Man Beast (1956)
4/10
A Terrible Director's Finest Hour
28 October 2010
Warning: Spoilers
When I found out that the next movie on my groups list was a film directed by Jerry ("Wild Wild World Of Batwoman") Warren, I was resigned to the prospect of consuming the cinema equivalent of a sh*t sandwich. My consolation: "Batwoman" was one of those bad films that is SO bad that it's perversely fun to watch...so I was hoping for the same kind of entertainment value from "Man Beast".

To my surprise, "Man Beast" was halfway decent. It wasn't a good film by any means: The leading lady and her first suitor are as wooden and clunky as you'd expect.The logic of the screen play falls apart in several places. Some of the dialog is pretty risible. And the cast spends most of its time in the "Himalayas" wearing clothing more suited to a walk in the woods in autumn. But still, there were moments in this film where I didn't want to wash my face with broken glass to distract myself from the proceedings.

A couple things save this film from the usual dismal fate of JW productions: for once, his use of stock footage is reasonably well integrated with the rest of the stuff he actually shot himself. There's some decent bits of stage business and a couple of good "reveals" that pump some energy into some scenes. A couple of his actors are decent - the dashing he man guide who eventually usurps the girl's affections can deliver his lines, the actor who plays the professor manages a low key, believable performance. And "Varga" is an interesting character - both his makeup and costume "design" and the motivations of his character (and the revelation of his big secret) add some chewiness to the movie.

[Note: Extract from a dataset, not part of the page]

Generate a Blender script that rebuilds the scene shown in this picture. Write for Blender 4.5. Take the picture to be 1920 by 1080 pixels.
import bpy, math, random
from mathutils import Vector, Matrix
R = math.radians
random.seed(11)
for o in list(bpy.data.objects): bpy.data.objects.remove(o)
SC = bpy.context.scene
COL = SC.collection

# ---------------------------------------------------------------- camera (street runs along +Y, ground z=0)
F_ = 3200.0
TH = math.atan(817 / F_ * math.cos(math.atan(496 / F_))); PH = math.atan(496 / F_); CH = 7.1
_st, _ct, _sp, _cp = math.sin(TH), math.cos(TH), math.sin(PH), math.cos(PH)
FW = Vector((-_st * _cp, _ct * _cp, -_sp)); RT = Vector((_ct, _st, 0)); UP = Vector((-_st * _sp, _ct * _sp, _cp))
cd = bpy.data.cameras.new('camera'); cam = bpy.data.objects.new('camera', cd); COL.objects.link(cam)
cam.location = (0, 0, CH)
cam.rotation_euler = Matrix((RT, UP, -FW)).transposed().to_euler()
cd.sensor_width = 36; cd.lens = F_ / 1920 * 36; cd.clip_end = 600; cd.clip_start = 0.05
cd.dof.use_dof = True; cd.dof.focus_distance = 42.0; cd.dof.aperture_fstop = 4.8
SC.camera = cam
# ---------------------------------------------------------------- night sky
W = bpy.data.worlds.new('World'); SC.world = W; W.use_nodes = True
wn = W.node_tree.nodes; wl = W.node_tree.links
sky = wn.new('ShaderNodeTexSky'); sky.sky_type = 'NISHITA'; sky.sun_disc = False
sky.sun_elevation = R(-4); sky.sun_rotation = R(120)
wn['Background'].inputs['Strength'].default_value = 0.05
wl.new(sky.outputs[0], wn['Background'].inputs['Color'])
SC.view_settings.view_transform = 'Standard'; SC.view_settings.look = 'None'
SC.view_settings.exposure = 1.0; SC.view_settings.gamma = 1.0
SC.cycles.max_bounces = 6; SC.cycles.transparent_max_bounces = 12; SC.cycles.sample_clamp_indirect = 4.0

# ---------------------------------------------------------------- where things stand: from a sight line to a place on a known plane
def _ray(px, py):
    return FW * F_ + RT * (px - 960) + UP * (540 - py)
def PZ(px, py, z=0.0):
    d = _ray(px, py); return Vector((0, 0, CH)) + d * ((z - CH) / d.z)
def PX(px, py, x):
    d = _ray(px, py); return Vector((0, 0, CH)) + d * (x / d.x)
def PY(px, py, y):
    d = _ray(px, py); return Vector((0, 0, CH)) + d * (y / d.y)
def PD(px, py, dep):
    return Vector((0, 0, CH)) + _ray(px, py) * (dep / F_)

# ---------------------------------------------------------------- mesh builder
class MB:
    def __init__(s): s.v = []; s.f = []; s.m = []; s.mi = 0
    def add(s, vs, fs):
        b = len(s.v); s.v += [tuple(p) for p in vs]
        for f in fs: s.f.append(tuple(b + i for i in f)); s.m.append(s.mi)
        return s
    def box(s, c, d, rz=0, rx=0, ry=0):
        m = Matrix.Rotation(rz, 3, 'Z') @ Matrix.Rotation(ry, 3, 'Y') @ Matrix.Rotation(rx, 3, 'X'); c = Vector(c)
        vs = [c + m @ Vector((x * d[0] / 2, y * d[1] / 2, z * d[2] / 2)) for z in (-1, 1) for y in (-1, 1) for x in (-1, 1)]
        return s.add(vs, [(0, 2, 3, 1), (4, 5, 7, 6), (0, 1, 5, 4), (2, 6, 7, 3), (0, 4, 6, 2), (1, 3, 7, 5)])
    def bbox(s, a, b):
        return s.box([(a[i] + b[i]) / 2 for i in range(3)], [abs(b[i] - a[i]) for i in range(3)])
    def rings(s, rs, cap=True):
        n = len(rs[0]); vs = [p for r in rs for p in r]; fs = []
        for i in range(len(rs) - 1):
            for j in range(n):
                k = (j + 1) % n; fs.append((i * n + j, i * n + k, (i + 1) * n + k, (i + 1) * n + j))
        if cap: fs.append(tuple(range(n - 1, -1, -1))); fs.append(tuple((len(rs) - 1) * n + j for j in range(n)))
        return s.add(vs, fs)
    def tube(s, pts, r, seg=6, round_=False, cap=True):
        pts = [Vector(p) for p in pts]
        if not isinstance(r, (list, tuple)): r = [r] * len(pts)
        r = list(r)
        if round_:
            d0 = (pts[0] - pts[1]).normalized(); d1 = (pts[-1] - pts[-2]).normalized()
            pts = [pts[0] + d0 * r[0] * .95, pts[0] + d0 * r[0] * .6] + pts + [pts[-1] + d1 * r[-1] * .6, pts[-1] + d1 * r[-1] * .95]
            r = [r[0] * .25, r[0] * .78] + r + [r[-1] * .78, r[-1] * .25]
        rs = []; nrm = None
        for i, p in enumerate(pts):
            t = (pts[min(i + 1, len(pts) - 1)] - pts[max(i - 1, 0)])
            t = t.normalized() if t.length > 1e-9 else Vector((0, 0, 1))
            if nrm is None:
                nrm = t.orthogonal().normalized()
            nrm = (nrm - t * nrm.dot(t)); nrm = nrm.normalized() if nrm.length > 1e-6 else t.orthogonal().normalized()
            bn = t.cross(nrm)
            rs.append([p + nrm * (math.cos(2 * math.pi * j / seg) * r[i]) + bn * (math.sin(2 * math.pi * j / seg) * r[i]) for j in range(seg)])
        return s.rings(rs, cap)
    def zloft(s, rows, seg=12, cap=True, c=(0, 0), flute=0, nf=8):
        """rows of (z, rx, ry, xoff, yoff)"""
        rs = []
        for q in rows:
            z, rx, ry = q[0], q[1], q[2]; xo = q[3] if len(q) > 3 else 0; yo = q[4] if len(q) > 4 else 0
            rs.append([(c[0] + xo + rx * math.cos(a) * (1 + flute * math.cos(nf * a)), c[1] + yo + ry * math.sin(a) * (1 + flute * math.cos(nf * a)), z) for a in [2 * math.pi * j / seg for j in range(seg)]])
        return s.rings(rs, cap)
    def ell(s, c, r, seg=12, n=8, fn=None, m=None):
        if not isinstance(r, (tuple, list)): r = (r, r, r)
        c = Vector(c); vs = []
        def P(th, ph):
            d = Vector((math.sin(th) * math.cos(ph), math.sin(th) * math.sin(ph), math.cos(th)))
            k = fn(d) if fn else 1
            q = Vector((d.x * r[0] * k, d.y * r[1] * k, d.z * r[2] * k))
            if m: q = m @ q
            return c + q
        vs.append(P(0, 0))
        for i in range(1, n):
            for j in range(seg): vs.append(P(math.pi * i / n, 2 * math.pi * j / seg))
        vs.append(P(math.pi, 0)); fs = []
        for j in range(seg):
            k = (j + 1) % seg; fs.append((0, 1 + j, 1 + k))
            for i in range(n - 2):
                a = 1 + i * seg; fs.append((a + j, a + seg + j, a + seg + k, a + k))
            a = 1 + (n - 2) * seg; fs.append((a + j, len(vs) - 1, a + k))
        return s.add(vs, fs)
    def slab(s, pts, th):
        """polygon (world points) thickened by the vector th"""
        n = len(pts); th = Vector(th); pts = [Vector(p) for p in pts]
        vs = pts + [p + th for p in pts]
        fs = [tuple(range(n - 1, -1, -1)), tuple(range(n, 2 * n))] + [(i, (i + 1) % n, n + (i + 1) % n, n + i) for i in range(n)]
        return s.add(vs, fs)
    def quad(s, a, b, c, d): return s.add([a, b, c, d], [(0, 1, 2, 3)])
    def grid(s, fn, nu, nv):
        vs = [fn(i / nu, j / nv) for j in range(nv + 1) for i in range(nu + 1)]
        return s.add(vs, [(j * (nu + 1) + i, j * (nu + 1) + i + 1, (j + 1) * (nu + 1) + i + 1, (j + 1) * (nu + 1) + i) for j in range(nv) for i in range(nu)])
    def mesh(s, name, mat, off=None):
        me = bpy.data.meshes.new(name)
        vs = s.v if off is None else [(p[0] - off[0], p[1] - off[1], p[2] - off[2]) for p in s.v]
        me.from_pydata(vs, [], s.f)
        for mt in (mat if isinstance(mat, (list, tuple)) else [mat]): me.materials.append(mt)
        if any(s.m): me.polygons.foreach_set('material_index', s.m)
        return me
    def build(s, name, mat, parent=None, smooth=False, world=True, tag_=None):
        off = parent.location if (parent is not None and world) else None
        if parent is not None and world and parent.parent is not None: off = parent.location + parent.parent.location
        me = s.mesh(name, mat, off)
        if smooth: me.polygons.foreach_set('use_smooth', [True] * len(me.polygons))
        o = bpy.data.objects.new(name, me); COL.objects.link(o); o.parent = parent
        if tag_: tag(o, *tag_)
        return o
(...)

But in the end, it's still a Jerry Warren film....Jerry Warren, a director who insists on undoing any good impression he might have made in the first part of the movie with a "Yeti attack" scene that is disconnected and impossible to follow, and who ends the movie with a 'huh?' moment (the surviving couple escape when Varga, a character who is part Yeti and who has lived in the mountains all his life, proves incompetent at pounding in a crampon and falls to his death as he tries to rappel after them.) I wouldn't seek this one out, but if you are trapped into watching it, at least you won't need to gnaw your leg off to escape.